STATED PROBLEM: Return all lines that include the string "Write".

>>

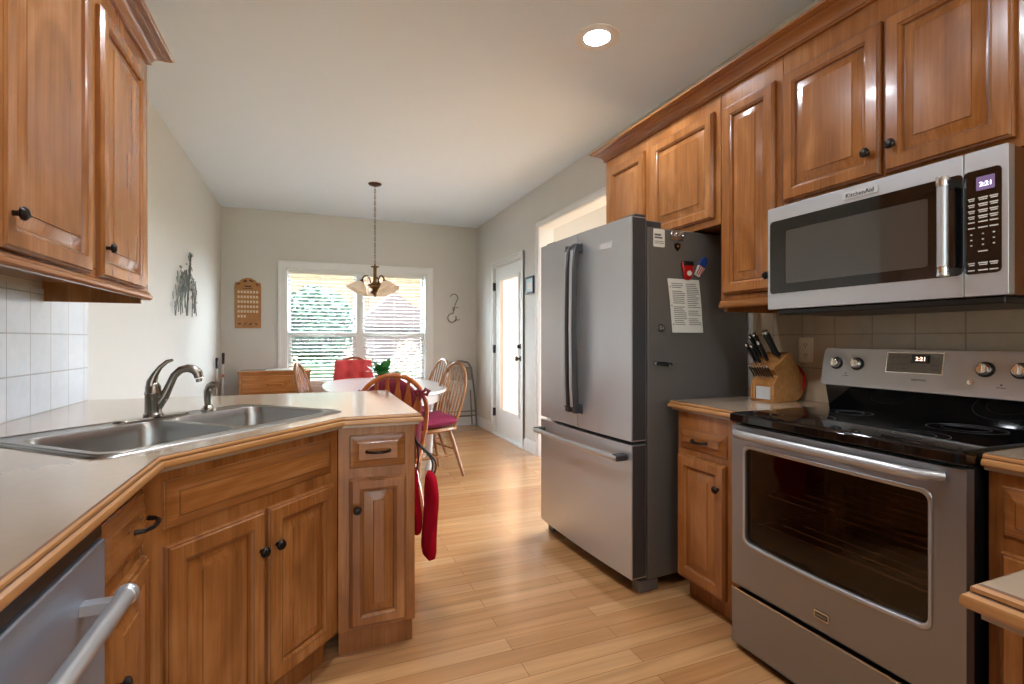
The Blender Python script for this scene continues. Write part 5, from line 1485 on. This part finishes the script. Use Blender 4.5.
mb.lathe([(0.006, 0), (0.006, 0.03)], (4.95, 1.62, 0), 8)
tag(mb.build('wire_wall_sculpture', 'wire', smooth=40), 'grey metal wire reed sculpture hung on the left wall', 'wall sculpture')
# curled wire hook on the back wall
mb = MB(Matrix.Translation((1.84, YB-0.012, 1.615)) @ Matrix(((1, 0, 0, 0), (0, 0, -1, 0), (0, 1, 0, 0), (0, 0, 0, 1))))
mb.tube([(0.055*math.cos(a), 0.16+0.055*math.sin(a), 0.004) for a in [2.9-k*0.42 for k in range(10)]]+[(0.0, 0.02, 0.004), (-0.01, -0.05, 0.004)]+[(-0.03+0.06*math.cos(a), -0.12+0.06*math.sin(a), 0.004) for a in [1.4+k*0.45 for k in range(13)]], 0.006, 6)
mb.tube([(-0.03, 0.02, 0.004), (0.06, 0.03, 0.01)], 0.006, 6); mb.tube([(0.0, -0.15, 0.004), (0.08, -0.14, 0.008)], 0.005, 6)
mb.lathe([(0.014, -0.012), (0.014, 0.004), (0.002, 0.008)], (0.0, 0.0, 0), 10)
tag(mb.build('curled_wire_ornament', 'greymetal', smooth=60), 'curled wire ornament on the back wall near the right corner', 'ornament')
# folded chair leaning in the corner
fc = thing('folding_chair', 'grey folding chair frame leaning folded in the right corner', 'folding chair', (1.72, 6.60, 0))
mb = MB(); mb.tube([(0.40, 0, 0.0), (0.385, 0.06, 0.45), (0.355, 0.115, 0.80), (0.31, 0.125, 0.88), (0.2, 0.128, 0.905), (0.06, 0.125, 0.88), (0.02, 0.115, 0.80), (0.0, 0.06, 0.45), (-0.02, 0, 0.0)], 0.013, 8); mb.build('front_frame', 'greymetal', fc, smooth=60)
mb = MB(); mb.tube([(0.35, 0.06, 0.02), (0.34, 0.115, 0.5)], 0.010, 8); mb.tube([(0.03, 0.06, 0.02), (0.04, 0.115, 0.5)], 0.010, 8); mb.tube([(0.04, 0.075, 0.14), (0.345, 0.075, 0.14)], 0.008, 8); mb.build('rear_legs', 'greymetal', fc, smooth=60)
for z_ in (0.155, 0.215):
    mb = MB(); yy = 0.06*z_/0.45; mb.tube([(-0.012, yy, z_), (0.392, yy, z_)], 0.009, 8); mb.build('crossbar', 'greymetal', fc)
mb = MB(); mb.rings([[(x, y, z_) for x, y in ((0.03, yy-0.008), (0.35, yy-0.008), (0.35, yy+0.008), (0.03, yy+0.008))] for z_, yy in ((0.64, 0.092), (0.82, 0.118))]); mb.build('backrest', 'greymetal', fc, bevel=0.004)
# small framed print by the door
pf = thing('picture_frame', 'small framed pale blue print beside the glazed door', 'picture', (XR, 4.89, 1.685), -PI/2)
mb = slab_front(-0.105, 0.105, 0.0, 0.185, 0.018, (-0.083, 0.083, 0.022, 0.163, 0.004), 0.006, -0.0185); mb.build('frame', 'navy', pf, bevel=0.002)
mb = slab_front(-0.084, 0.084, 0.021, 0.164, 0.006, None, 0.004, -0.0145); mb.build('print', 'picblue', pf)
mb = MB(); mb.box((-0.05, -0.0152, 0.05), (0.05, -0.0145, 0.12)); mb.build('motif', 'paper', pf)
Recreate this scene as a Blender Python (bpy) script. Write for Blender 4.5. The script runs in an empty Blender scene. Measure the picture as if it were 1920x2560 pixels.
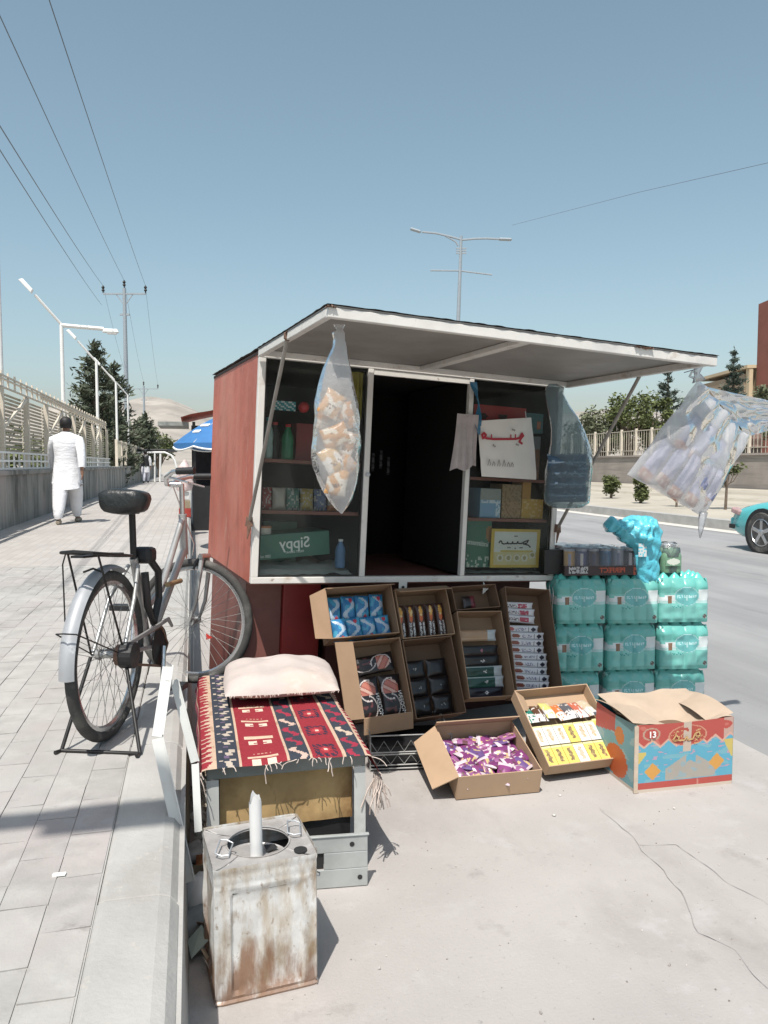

<<

FINAL RESULT:
The Blender Python script for this scene continues. Write part 5, from line 1485 on. This part finishes the script. Use Blender 4.5.
Recreate this scene as a Blender Python (bpy) script. Write for Blender 4.5. The script runs in an empty Blender scene. Measure the picture as if it were 1920x2560 pixels.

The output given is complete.